Imagine looking at your nails the way The Hater looks at fried chicken?

…think we are all fools.

I don’t know how many times I have directed my hatred at people in the taxi business. They sometimes behave like they are children of the same (unfortunate) mother.

Don’t you hate the way they tell cheap lies in the name of doing their job?

The 18-seater taxi has only seven passengers but the shabby conductor keeps yelling that he is waiting for only one more passenger. So everyone enters the taxi thinking it will move immediately only to be made to wait for the next one person ‘only’.

ATRACO should tell us whether these guys do not know how to count; otherwise they should just shut up and survive a terrible beating from me. We all know when to sit in a taxi.    

…stay at work to just Facebook.
Africans and free things seem inseparable. With most offices now equipped with internet, some people have started staying longer, not to work but to use the internet.

I can’t help but hate these people who spend hours chatting on Facebook instead of going home. These are the same people who bravely tell those at home how they had too much work at the office.

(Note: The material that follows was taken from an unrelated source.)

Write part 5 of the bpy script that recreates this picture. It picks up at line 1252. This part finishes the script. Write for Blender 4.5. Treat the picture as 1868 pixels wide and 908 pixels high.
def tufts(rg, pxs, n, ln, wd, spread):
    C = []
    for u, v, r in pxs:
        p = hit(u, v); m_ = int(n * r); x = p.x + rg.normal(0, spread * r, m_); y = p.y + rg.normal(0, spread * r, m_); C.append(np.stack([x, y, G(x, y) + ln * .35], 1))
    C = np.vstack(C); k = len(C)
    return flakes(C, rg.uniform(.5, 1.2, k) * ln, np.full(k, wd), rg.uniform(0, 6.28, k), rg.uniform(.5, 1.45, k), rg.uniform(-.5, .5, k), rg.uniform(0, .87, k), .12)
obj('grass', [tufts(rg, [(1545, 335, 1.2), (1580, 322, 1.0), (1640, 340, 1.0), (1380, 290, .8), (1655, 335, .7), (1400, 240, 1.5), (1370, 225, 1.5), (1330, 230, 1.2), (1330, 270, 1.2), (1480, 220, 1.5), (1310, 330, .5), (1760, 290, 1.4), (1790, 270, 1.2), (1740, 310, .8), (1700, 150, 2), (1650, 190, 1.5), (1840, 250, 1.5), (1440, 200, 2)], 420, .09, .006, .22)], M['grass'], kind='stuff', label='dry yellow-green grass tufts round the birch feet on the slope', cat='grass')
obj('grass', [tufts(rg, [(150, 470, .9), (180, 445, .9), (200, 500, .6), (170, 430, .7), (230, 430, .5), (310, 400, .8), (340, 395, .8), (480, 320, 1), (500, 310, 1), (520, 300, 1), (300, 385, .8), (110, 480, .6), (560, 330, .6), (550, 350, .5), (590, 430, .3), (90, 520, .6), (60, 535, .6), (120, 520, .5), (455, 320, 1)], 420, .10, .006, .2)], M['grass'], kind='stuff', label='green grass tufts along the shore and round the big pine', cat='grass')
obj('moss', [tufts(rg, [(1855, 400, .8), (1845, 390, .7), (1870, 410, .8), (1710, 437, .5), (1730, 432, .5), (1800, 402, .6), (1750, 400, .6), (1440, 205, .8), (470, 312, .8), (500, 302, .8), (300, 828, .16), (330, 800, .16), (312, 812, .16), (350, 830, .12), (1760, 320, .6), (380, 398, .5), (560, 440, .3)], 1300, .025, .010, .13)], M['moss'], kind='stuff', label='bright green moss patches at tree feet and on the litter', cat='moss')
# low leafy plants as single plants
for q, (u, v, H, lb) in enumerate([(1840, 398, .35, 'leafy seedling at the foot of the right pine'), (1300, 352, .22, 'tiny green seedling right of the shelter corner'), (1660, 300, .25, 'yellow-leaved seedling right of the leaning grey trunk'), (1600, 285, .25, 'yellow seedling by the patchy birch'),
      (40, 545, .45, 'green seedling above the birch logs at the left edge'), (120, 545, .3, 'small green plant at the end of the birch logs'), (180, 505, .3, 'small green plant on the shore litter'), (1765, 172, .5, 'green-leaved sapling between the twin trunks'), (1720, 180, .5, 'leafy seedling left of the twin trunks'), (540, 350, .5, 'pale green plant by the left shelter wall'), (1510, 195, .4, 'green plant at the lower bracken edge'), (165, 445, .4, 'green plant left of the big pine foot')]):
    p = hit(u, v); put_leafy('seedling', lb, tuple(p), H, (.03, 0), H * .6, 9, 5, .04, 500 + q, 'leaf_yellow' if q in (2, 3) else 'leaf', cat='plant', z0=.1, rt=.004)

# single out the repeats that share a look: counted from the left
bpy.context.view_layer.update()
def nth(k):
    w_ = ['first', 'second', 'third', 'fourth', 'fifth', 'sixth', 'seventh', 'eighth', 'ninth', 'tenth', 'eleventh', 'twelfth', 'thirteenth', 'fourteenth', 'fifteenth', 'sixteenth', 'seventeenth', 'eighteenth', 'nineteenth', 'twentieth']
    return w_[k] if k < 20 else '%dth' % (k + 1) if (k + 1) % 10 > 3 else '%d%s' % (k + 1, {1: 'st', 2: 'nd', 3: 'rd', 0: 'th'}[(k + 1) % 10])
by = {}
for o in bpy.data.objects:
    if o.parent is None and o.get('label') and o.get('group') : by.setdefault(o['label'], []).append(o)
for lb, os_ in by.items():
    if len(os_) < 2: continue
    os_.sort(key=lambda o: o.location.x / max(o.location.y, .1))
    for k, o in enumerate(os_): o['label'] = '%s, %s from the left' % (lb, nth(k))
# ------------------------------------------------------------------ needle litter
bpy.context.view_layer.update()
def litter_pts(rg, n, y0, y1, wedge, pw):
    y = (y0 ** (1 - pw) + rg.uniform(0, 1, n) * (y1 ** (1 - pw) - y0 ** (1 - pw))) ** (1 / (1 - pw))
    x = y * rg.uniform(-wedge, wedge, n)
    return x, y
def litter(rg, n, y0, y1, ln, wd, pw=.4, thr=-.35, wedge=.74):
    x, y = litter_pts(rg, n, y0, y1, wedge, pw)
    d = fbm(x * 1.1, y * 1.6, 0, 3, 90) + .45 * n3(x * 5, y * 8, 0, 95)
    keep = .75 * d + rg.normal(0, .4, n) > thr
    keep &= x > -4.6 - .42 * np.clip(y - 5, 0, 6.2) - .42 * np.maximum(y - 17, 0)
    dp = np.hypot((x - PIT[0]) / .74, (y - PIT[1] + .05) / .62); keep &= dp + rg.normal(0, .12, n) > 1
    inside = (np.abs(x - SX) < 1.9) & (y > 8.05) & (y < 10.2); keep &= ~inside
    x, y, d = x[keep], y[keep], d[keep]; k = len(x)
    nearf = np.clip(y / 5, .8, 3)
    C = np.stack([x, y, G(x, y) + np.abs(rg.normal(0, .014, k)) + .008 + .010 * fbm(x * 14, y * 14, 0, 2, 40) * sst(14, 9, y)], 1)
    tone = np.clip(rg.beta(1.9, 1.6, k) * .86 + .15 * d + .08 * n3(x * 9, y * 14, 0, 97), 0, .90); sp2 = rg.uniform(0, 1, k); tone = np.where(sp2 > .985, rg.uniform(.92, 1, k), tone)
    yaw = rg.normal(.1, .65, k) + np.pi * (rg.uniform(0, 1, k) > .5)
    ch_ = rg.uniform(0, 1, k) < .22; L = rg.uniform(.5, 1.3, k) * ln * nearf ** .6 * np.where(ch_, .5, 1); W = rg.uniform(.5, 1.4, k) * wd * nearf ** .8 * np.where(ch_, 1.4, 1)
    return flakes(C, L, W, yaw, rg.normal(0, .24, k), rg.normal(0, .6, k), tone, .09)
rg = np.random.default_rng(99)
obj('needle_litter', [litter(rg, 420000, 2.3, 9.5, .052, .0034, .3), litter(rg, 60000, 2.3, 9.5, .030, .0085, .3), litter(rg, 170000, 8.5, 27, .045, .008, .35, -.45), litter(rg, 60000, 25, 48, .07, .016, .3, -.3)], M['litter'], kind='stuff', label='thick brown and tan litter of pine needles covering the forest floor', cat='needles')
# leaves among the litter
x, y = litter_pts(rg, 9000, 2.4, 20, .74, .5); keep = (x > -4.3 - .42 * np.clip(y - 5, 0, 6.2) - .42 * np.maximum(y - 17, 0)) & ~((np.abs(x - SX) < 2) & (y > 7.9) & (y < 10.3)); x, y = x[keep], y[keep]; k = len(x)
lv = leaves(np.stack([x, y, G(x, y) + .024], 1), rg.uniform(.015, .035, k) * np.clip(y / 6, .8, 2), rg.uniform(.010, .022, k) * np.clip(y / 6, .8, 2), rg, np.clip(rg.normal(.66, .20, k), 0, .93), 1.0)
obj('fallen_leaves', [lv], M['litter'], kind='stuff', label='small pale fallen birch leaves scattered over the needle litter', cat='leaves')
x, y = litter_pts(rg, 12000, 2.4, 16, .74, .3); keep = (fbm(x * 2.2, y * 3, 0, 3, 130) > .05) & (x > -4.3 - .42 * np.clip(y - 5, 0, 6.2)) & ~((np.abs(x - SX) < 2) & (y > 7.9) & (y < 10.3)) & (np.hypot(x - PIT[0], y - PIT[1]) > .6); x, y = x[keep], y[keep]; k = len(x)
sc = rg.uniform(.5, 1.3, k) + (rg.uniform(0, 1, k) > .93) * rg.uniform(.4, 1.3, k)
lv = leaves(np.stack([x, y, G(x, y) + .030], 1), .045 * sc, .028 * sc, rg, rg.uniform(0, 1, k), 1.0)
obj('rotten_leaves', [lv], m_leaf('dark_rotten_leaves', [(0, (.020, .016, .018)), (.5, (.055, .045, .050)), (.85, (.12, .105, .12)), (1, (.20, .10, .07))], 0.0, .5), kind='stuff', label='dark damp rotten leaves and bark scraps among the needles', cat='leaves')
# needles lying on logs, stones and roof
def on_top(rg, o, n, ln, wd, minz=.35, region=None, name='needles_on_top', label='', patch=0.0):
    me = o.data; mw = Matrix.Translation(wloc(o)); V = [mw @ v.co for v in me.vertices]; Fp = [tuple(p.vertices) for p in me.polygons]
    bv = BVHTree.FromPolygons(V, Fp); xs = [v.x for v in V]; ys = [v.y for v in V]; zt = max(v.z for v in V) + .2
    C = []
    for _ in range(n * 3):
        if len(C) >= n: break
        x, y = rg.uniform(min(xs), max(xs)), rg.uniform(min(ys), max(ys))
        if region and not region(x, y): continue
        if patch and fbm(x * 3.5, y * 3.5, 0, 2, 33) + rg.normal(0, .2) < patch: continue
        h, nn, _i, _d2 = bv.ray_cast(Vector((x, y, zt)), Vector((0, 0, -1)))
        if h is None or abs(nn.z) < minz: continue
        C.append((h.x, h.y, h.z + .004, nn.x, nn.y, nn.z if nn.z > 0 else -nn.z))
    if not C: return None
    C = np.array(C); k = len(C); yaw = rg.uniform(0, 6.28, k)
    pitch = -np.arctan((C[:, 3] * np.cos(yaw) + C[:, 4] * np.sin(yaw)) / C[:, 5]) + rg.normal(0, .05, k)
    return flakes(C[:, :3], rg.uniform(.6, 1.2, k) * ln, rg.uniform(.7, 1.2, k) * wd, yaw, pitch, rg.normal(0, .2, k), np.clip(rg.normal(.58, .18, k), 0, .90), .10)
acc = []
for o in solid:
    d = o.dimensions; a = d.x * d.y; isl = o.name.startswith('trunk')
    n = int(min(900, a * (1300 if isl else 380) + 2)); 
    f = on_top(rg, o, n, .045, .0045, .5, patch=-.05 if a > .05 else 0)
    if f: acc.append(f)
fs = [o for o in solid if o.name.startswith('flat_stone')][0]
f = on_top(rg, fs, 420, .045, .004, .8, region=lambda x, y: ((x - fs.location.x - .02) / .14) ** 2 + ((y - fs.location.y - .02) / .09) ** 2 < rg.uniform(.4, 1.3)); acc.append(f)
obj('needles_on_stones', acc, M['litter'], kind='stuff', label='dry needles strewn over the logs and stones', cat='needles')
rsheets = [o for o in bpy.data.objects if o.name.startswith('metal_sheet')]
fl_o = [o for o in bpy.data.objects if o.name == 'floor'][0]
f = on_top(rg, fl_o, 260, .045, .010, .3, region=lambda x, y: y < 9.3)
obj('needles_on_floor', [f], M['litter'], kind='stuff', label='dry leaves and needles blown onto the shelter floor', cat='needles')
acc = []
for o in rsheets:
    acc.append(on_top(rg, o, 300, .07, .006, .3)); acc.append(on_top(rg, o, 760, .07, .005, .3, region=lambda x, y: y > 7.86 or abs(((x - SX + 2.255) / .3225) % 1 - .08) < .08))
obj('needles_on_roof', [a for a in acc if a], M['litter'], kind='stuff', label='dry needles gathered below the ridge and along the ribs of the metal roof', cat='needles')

To save on electricity, companies should start switching off their internet servers at a particular time so that people can go home. Actually it may be better to just fire such jokers.  
 
…do not know how much alcohol they can handle.
There is a new (and tough) beer in town called Turbo King. Unfortunately, some people do not know what it means for a beer to be 6.7 % alcohol.

It means that if you have been used to Amstel, stick to that. If you can only manage Red Bull please stay away from the King! One stupid guy took two Turbo king beers and started assuring his friends that the lion (on the bottle) was moving to attack him!

No wonder some people are already claiming that the beer should be renamed T’urugo (leave your home)! I have no problem with Bralirwa since they pay lots of taxes. I just hate those weak heads that play with a whole King. Turbo King!